RR Donnelley's Global Document Solutions: Send a Clear Message - Mike Gordon




Customer communication is a company’s public face, yet it is rarely managed in a coordinated manner. As Mike Gordon of RR Donnelley's Global Document Solutions tells Jim Banks, partnering with a trusted third party could help companies control costs, improve retention and align customer communications with corporate strategy.

The success of any corporate strategy relies on attracting and retaining customers, yet companies often communicate with them in a fragmented way. A bank, for instance, that sends out a healthy statement to a customer on the same day as an offer for a personal loan is sending a subtle message that it does not fully understand their needs.

Many different parts of an organisation send out messages to customers, often in isolation. Marketing material may be entirely separate from transactional communications, and there is a risk that companies will trip up in the gap between silos.

‘Maximising both the efficiency and effectiveness of customer communications is a critical success factor, especially in this tough economic climate.
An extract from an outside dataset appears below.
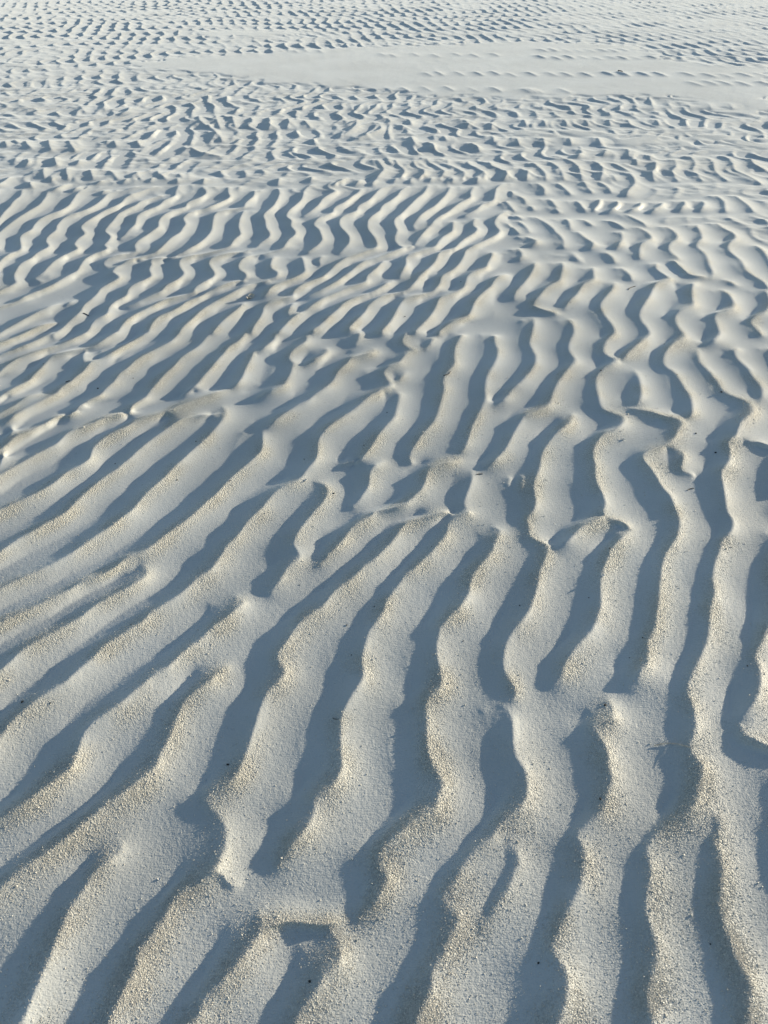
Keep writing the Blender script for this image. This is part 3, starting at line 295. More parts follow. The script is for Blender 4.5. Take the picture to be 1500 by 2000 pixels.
S 0 0 -1075,6623 -1037,6450 -1058,6312 | -1138,6670 -1126,6496 -1132,6357
S 0 0 -1299,6179 -1221,6025 -1188,5902 | -1361,6223 -1281,6068 -1247,5944
S 0 0 -2643,7159 -2544,6961 -2476,6835 | -2743,7210 -2620,7011 -2565,6884
S 0 0 -2395,7092 -2332,6898 | -2486,7143 -2428,6947
S 0 0 -2159,7026 -2123,6835 -2168,6743 | -2262,7076 -2223,6884 -2254,6791
S 0 0 -3188,7296 -3125,7092 -2947,6961 -2855,6804 | -3256,7348 -3221,7143 -3055,7011 -2953,6853
S 0 0 -1376,5715 -1277,5581 -1131,5493 | -1434,5756 -1346,5621 -1198,5533
B 0 0 -2231,4934 -2213,4867 -2176,4809 | -2154,4967 -2136,4899 -2131,4840
B 0 0 -1982,4881 -2008,4800 -2043,4731 | -1935,4913 -1958,4831 -1998,4761
B 0 0 -1891,4830 -1914,4735 | -1844,4862 -1863,4765
B 0 0 -1708,4768 -1723,4693 | -1651,4799 -1682,4723
B 0 0 -1540,4830 -1587,4766 | -1496,4862 -1533,4797
B 0 0 -1769,4963 -1809,4878 | -1715,4996 -1735,4910
B 0 1 -2407,5039 -2400,4936 -2410,4853 | -2356,5073 -2350,4968 -2351,4885
B 0 0 -2109,5037 -2112,4950 | -2046,5070 -2061,4983
B 0 0 -1625,4995 -1646,4909 | -1559,5029 -1581,4941
B 0 0 -1476,5011 -1477,4923 | -1420,5044 -1422,4956
B 0 0 -1318,4990 -1300,4902 | -1250,5023 -1233,4934
B 0 0 -1143,4986 -1134,4880 | -1096,5020 -1077,4913
B 0 0 -663,4974 -660,4848 | -601,5008 -589,4881
B 0 0 -458,5005 -461,4895 | -418,5041 -421,4930
B 0 0 -238,4962 -278,4872 -316,4784 | -186,4997 -226,4906 -265,4817
B 0 0 -140,4922 -180,4814 | -76,4957 -117,4848
B 0 0 -43,4920 -74,4811 | 22,4955 -11,4845
B 0 0 87,4954 64,4880 | 163,4989 129,4914
B 0 0 184,4971 160,4858 | 262,5006 225,4893
B 0 0 314,4968 288,4874 | 382,5004 355,4909
B 0 0 444,4965 425,4852 | 524,5001 503,4887
B 0 0 606,4962 574,4848 | 676,4999 642,4884
S 0 0 795,4576 822,4481 816,4396 | 746,4614 773,4519 781,4432
S 0 0 839,4368 842,4295 | 787,4405 796,4332
S 0 0 972,4324 976,4241 | 927,4361 941,4277
S 0 0 731,4186 755,4113 | 685,4223 712,4149
S 0 0 706,4468 722,4365 732,4266 | 661,4505 679,4402 685,4303
S 0 0 763,4678 772,4588 | 718,4716 727,4625
S 0 0 661,4051 681,3961 704,3874 | 621,4087 637,3997 653,3909
S 0 0 735,3817 774,3733 730,3670 | 680,3852 712,3768 677,3704
S 0 0 666,3637 672,3538 643,3480 | 621,3670 641,3569 600,3512
B 0 0 -507,2672 -513,2614 -519,2557 -525,2503 -528,2449 -537,2398 -561,2362 | -442,2683 -446,2625 -453,2568 -456,2513 -456,2460 -463,2408 -485,2372"""
BUMPS = """1471,8474,0.97 1672,8468,0.65 1823,8451,0.85 2015,8438,1.07 2239,8480,1.25 2385,8467,1.49 2586,8458,1.28 2746,8457,1.20 3031,8462,0.91 3225,8407,0.92 3384,8390,0.61 3581,8429,0.96 3748,8456,0.45 2948,7980,0.72 3106,8029,0.77 3239,8026,0.83 3405,7985,0.90 3617,7988,1.12 1730,9461,1.14 1886,9389,0.91 2036,9457,1.12 2179,9449,0.50 2332,9381,0.52 2493,9437,0.57 2608,9402,1.15 2749,9417,0.49 2947,9445,1.15 3108,9428,1.25 3235,9470,0.93 3368,9458,0.78 3555,9462,0.48 3716,9447,1.22 3867,9440,0.82 3988,9414,0.93 4143,9417,1.20 1823,9913,0.82 1945,9927,0.99 2092,9900,0.37 2221,9897,0.37 2366,9891,0.40 2506,9909,0.79 2619,9884,0.83 2751,9953,0.79 2937,9932,0.65 3049,9925,0.59 3166,9920,0.74 3301,9919,0.85 3414,9898,0.83 3577,9935,0.87 3710,9939,0.64 -17,9634,0.50 104,9560,0.56 353,9627,0.50 578,9555,0.57 815,9632,0.61 1007,9563,0.78 1241,9616,0.77 441,8453,0.58 555,8495,0.87 757,8490,0.63 944,8485,0.95 1113,8518,0.96 1268,8439,0.64 45,7700,0.47 200,7706,0.74 394,7744,0.54 603,7760,0.69 824,7708,0.36 1033,7716,0.89 -1472,10343,0.82 -1363,10361,0.53 -1182,10370,0.78 -1007,10338,0.85 -852,10418,1.03 -674,10356,0.66 -527,10385,0.99 -363,10355,1.07 -159,10351,0.41 -4,10347,0.44 140,10416,0.78 314,10392,0.96 456,10441,0.50 630,10439,1.11 841,10437,0.77 -1448,9890,0.51 -1285,9861,0.52 -1174,9888,0.38 -1008,9847,0.53 -900,9904,0.52 -724,9840,0.53 1302,7653,0.48 1344,7661,0.61 1400,7648,0.49 1651,7659,0.60 3376,8997,0.40 3511,8951,0.37 3651,8964,0.33 3784,9024,0.55 3904,8956,0.54 4017,8969,0.45"""
FLATS = """-2849,8961 -2200,9461 -1446,9730 -301,10161 920,10389 1940,10627 2886,10161 3119,9143 4031,8961 3501,7397 2714,7355 2072,7505 1137,7397 325,7571 -532,7942 -1124,8039 -1565,8345 -2025,8615
964,6093 1555,6155 2093,6000 2842,5970 2810,5709 2024,5766 1484,5823 1109,5795
2598,7271 3483,7355 3242,6765 2775,6876
-2582,11311 -1545,11494 -734,11402 -1480,10959 -2381,10959
-4129,9205 -3427,9081 -3666,8843 -3962,8785
48,7894 1190,7799 1131,7355 411,7440"""


def pts(s):
    return np.array([[float(v) for v in t.split(',')] for t in s.split()]) / 1000.0


def resample(p, step):
    d = np.hypot(*np.diff(p, axis=0).T)
    t = np.concatenate([[0], np.cumsum(d)])
    n = max(2, int(t[-1] / step) + 2)
    q = np.linspace(0, t[-1], n)
    out = np.stack([np.interp(q, t, p[:, 0]), np.interp(q, t, p[:, 1])], 1)
    return out, q / max(t[-1], 1e-9)


def smooth_chain(p):
    # Catmull-Rom through the surveyed points so that crests curve
    if len(p) < 3:
        return p
    P = np.vstack([2 * p[0] - p[1], p, 2 * p[-1] - p[-2]])
    out = []
    for i in range(1, len(P) - 2):
        for t in (0, .25, .5, .75):
            a, b, c, d = P[i - 1], P[i], P[i + 1], P[i + 2]
            out.append(.5 * (2 * b + (c - a) * t + (2 * a - 5 * b + 4 * c - d) * t * t + (3 * b - a - 3 * c + d) * t ** 3))
    out.append(p[-1])
    return np.array(out)


def gauss1(a, sig, axis):
    r = int(3 * sig + 1)
    k = np.exp(-.5 * (np.arange(-r, r + 1) / sig) ** 2)
    k /= k.sum()
    pad = [(0, 0), (0, 0)]
    pad[axis] = (r, r)
    b = np.pad(a, pad, mode='edge')
    out = np.zeros_like(a)
    for i, v in enumerate(k):
        sl_ = [slice(None), slice(None)]
        sl_[axis] = slice(i, i + a.shape[axis])
        out += v * b[tuple(sl_)]
    return out


def gauss(a, sig):
    return gauss1(gauss1(a, sig, 0), sig, 1)


class Grid:
    def __init__(self, x0, y0, dx, arr):
        self.x0, self.y0, self.dx, self.a = x0, y0, dx, arr

    def sample(self, X, Y, wrap=False):
        # cubic B-spline look-up
        u = (X - self.x0) / self.dx
        v = (Y - self.y0) / self.dx
        i = np.floor(u).astype(np.int32)
        j = np.floor(v).astype(np.int32)
        fu = (u - i).astype(np.float32)
        fv = (v - j).astype(np.float32)
        ny, nx = self.a.shape

        def wts(f):
            return ((1 - f) ** 3 / 6, (3 * f ** 3 - 6 * f ** 2 + 4) / 6, (-3 * f ** 3 + 3 * f ** 2 + 3 * f + 1) / 6, f ** 3 / 6)
        wu, wv = wts(fu), wts(fv)
        out = np.zeros(X.shape, np.float32)
        for b in range(4):
            jj = j + b - 1
            jj = jj % ny if wrap else np.clip(jj, 0, ny - 1)
            row = np.zeros(X.shape, np.float32)
            for a in range(4):
                ii = i + a - 1
                ii = ii % nx if wrap else np.clip(ii, 0, nx - 1)
                row += wu[a] * self.a[jj, ii]
            out += wv[b] * row
        return out


def smoothstep(a, b, x):
    t = np.clip((x - a) / (b - a), 0, 1)
    return t * t * (3 - 2 * t)


# ------------------------------------------------------------------ near and middle field: membrane stretched over the crests
DX = 0.0025
LINES = []
FEET = []
for line in TRACE.splitlines():
    if line[0] == 'B':
        FEET.append(resample(pts(line[5:].split('|')[1]), .01)[0])
FEET = np.concatenate(FEET)
FEET = FEET[np.argsort(FEET[:, 1])]
for line in TRACE.splitlines():
    kind, open0, open1, rest = line[0], line[2] == '1', line[4] == '1', line[5:]
    cs, fs = rest.split('|')
    crest, foot = smooth_chain(pts(cs)), smooth_chain(pts(fs))
    C, q = resample(crest, DX * .5)
    f0, fq = resample(foot, DX * .5)
    Fo = np.stack([np.interp(q, fq, f0[:, 0]), np.interp(q, fq, f0[:, 1])], 1)
    T = np.gradient(C, axis=0)
    T = gauss1(T, max(1.0, min(12.0, len(T) / 6)), 0)
    T /= np.linalg.norm(T, axis=1, keepdims=True) + 1e-9
    W = C - Fo
    width = np.abs(W[:, 0] * T[:, 1] - W[:, 1] * T[:, 0])
    sind = np.abs(SUN2[0] * T[:, 1] - SUN2[1] * T[:, 0])
    if kind == 'B':                     # lit strip: its lee slope ends at the next strip on the left
        wx = np.full(len(C), .3)
        for k_ in range(len(C)):
            a = np.searchsorted(FEET[:, 1], C[k_, 1] - .03)
            b = np.searchsorted(FEET[:, 1], C[k_, 1] + .03)
            gap = C[k_, 0] - FEET[a:b, 0]
            gap = gap[gap > .012]
            if len(gap): wx[k_] = gap.min()
        width = np.where(wx < .22, wx * np.abs(T[:, 1]), np.clip(width * 1.2, .02, .06))
        width = np.clip(width * 1.12, .016, .075)
    drop = width * TANE / np.maximum(sind, .36) * (1 + .4 * (1 - sind))
    lean = np.exp(-((C[:, 0] + .6) / 1.6) ** 2) * np.exp(-((C[:, 1] - 2.8) / 1.5) ** 2)
    if kind == 'S':
        drop = drop * (1 - .28 * lean)      # the ground itself leans away from the sun here
    drop = np.clip(drop * (.95 if kind == 'S' else 1.03), 0.0012, 0.021)
    if kind in 'PQ':                     # short steep steps
        drop = np.full(len(drop), .0115)
    else:
        drop = np.maximum(drop, .0045 + .002 * smoothstep(3.8, 5.0, C[:, 1]))
    n = len(drop)
    sg = max(1.0, min(14.0, n / 8))
    drop = gauss1(drop[:, None], sg, 0)[:, 0]
    tl = .055 + .16 * float(smoothstep(3.8, 4.6, C[:, 1].max())) * (n * DX * .5 > .5)
    e0 = np.ones(n) if open0 else np.minimum(1, q * n * DX * .5 / tl + .12)
    e1 = np.ones(n) if open1 else np.minimum(1, (1 - q) * n * DX * .5 / tl + .12)
    taper = np.minimum(e0, e1)
    if kind in 'PQ':
        taper = np.minimum(1, np.minimum(q, 1 - q) * n * DX * .5 / .015 + .1)
    drop = drop * taper
    LINES.append((C, drop * (1.05 if kind == 'Q' else .56), 4.0))
    arc = q * n * DX * .5
    wide = (width > .007) & ((arc > .03) | open0) & ((arc[-1] - arc > .03) | open1 | (kind in 'PQ'))
    if arc[-1] < .14: wide = (width > .007) & (q > .25) & (q < .75)
    LINES.append((Fo[wide], -drop[wide] * .44, 1.0))
ELL = 0.05
BASE = -0.0140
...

Many organisations still manage their communications lifecycle in departmental silos,’ says Mike Gordon, managing director of RR Donnelley Global Document Solutions (UK and Ireland).

‘They may use a creative agency for design, different vendors for print management and transactional billing, and yet another to manage incoming correspondence. Consumers are unforgiving and it is easy to lose customers if the quality of communication is unsatisfactory. Once a customer is lost, it is difficult to win them back and the cost of attracting new customers can be prohibitive.’
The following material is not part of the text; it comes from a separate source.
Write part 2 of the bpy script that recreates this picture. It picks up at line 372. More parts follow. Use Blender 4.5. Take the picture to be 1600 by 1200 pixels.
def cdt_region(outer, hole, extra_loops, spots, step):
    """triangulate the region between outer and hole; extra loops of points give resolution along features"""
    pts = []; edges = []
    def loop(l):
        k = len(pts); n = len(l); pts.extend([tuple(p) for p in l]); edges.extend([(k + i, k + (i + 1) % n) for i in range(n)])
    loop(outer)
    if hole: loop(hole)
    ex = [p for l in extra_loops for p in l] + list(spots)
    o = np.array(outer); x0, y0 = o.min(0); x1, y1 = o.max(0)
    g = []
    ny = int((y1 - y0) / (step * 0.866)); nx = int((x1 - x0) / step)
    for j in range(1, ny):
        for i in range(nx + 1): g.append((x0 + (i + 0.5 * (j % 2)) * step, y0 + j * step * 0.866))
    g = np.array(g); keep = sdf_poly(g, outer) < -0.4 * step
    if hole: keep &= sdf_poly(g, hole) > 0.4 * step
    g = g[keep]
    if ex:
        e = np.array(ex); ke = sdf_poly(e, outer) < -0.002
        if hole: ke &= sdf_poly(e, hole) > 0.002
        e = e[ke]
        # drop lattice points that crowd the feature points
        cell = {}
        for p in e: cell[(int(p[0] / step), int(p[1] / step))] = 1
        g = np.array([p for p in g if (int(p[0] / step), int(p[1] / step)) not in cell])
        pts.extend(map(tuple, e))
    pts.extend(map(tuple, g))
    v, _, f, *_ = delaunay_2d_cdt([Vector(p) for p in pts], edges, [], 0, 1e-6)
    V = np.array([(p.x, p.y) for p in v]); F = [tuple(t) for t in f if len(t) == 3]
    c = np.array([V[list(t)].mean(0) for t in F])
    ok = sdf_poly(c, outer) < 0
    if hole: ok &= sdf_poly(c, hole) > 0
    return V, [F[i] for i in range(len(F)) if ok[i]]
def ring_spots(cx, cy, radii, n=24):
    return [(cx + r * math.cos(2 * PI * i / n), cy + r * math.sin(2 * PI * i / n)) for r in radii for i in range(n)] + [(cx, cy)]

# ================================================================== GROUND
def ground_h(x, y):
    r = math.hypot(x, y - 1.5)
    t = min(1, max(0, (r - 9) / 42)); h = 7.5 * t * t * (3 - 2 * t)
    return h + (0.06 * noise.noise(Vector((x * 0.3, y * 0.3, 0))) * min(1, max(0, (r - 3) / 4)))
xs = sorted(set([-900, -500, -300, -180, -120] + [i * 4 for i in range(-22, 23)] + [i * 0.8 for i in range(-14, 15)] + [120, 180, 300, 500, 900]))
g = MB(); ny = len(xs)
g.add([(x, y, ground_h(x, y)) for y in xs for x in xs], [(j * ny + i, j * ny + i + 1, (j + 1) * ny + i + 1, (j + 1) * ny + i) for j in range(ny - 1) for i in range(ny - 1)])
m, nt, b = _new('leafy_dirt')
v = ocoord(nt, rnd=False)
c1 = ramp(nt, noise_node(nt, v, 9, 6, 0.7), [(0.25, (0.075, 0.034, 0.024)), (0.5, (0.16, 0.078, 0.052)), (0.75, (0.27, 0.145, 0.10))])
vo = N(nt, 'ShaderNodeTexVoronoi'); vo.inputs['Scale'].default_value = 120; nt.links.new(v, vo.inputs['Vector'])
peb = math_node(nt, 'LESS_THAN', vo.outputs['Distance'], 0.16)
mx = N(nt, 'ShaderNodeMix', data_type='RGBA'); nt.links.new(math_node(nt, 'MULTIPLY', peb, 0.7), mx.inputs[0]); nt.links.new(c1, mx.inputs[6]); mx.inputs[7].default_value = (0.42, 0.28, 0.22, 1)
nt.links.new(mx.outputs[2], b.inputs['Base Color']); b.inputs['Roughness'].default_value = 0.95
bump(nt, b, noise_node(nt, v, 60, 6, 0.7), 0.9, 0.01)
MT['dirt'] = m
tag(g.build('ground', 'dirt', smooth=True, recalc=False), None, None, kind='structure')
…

Gordon believes that using a single vendor to manage the complete lifecycle of customer communications offers the efficiency that companies so badly need, while improving the effectiveness of the messages that go out.

‘Credit card application forms, for example, can be designed with inbound scanning requirements taken into account, which will reduce the time taken to open new accounts, cut costs and improve customer satisfaction. Many organisations understand that they can achieve this by optimising their customer communications, but in most cases their approach is fragmented,’ he says.
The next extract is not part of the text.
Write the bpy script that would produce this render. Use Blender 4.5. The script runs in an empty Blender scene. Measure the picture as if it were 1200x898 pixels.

‘The ability to design outbound collateral while taking into account inbound processing requirements delivers increased productivity and can improve customer satisfaction.’ Adopting a holistic approach and implementing solutions such as Transpromo, which incorporates personalised marketing communications messages onto transactional documents, reduces direct marketing costs and can increase revenue through more effective cross-selling.

Technology, however, can only improve customer communications if cultural and organisational barriers are overcome, which is where specialist outsourcing vendors deliver real value.

Profiting through partnership

With the right service provider an organisation can align customer communications with corporate strategy. ‘If a strategic goal is to increase the average value of a customer, the marketing strategy must be designed to enhance cross-selling and reduce customer attrition,’ says Gordon.

‘It is no use a bank spending millions promoting a special offer if it is not ready to cope with a massive increase in inbound customer responses. Poor customer service results in lost revenue.’

Partnering with an outsourcing vendor also offers access to a mix of onshore and offshore service delivery that can be scaled to meet demand. For Daniel L Knotts, group president of RR Donnelley, the benefits of outsourcing are only met when a company is willing to enter a true partnership with its service provider.

‘Economic uncertainty often provides a catalyst for organisations to renew their focus on core competencies and to consider outsourcing more of their non - core operations. It also encourages a fresh evaluation of how to balance cost, quality, responsiveness and risk. As a result, the ability to leverage flexible outsourcing platforms either onshore, nearshore and/or offshore will become a key selection criterion. In addition, the growing maturity of outsourcing vendors, the enhancements to platforms – such as those undertaken by RR Donnelley – and a mutual willingness to embrace collaborative relationships will continue to drive the adoption of customer communications management outsourcing,’ he says.

As the vendor community and its clients mature in their approach, communications management outsourcing could well become the hot ticket in testing economic times.